**COLLECTED DATA**

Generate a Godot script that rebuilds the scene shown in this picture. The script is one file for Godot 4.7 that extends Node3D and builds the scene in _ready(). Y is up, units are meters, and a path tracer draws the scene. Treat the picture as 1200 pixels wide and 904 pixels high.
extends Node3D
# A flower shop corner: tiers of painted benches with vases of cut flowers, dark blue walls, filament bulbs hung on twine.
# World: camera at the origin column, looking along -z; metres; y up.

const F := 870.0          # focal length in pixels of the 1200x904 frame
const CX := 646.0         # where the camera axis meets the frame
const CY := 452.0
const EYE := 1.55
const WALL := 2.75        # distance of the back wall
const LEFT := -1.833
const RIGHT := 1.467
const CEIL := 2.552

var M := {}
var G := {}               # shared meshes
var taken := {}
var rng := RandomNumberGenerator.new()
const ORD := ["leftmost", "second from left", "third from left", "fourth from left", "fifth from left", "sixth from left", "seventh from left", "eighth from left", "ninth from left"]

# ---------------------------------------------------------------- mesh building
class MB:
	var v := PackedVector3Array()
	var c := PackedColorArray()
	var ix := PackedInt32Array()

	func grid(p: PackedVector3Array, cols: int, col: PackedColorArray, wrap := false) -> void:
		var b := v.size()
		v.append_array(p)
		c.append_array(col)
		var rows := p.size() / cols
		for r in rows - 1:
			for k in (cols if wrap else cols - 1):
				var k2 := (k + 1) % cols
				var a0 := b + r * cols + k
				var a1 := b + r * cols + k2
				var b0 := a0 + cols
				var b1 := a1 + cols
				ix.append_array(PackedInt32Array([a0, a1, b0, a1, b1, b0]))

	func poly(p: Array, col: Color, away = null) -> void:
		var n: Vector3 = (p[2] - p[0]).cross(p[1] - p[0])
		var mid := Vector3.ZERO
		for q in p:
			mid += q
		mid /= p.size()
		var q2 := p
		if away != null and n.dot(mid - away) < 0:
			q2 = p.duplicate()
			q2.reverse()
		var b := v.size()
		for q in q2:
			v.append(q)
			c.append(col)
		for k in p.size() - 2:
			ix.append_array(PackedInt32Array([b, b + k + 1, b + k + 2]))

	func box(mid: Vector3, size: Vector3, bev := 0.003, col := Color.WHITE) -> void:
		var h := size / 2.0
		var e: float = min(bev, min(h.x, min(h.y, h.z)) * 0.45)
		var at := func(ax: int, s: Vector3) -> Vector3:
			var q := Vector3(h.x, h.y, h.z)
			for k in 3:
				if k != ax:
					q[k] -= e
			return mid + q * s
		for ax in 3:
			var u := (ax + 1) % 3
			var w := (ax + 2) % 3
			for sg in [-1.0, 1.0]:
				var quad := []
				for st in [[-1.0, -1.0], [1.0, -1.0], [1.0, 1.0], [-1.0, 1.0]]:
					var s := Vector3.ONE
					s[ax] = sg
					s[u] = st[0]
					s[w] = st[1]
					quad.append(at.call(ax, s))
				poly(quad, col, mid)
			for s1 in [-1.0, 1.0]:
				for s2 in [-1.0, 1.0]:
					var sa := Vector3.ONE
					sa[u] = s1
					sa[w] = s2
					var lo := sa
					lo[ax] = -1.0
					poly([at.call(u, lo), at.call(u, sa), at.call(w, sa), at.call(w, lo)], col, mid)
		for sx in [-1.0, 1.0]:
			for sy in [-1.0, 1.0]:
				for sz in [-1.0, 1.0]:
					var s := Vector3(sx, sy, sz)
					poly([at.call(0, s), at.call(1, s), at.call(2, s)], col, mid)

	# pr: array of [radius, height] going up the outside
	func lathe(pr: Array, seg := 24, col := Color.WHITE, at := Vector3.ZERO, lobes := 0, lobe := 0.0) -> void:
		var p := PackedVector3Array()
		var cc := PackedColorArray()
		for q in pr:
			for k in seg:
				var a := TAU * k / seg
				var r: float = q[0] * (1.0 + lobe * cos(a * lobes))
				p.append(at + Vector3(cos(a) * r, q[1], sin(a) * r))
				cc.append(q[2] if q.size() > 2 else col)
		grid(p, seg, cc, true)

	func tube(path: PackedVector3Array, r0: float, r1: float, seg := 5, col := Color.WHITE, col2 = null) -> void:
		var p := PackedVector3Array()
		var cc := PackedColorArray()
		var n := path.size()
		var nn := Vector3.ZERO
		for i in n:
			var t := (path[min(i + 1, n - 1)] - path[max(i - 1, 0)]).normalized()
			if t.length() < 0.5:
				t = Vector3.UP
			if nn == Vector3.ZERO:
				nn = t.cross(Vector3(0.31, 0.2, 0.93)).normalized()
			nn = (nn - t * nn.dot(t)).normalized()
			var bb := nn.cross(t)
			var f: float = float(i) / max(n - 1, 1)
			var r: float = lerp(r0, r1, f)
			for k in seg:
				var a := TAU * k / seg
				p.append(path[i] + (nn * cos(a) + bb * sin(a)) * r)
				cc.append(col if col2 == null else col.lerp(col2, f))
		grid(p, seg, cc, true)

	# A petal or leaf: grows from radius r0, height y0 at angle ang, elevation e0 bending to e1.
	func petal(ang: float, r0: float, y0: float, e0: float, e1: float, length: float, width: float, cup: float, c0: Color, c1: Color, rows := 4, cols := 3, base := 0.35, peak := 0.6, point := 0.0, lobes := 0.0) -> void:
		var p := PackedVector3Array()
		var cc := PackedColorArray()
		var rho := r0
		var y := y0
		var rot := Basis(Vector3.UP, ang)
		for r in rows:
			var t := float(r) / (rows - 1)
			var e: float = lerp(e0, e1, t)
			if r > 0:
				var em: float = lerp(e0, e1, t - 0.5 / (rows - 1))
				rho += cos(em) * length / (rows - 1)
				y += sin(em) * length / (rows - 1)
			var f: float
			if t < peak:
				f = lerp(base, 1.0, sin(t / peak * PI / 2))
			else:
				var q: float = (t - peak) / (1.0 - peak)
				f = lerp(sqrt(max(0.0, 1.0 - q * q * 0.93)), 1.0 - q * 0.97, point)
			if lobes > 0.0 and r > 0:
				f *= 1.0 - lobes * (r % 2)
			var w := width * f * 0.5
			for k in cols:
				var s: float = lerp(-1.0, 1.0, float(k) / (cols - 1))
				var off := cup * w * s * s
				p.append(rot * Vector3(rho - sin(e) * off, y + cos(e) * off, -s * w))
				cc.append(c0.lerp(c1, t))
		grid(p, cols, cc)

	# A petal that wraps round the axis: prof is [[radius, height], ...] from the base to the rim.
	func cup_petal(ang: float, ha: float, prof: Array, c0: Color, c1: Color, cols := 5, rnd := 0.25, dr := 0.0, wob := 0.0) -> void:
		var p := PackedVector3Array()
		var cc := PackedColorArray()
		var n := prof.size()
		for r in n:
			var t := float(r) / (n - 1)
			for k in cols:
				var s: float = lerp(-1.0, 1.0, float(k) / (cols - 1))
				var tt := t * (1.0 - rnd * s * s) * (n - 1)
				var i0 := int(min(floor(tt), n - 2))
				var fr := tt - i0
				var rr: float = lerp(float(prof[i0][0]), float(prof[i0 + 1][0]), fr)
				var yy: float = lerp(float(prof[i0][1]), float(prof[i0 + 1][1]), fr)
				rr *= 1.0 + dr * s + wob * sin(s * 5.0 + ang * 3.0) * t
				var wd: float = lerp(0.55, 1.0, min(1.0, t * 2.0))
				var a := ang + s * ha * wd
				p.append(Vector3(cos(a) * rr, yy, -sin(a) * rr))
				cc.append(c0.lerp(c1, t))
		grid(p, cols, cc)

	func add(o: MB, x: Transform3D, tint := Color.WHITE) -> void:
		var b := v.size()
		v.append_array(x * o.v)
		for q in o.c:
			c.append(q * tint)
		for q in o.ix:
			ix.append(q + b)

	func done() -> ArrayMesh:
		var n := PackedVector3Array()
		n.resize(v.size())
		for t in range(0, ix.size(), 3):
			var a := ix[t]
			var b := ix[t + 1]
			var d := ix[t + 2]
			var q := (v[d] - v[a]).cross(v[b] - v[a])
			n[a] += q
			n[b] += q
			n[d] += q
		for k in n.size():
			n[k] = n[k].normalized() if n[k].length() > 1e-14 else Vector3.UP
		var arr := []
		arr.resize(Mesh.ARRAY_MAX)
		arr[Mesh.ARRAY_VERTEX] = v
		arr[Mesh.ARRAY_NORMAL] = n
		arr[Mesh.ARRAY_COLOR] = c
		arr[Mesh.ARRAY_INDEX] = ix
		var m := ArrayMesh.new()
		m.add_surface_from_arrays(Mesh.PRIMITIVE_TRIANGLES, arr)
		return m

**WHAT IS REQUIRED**
Only the lines from the opening of the material through the line with "# World: camera" should be echoed, exactly as written.

**TASK RESULT**
Generate a Godot script that rebuilds the scene shown in this picture. The script is one file for Godot 4.7 that extends Node3D and builds the scene in _ready(). Y is up, units are meters, and a path tracer draws the scene. Treat the picture as 1200 pixels wide and 904 pixels high.
extends Node3D
# A flower shop corner: tiers of painted benches with vases of cut flowers, dark blue walls, filament bulbs hung on twine.
# World: camera at the origin column, looking along -z; metres; y up.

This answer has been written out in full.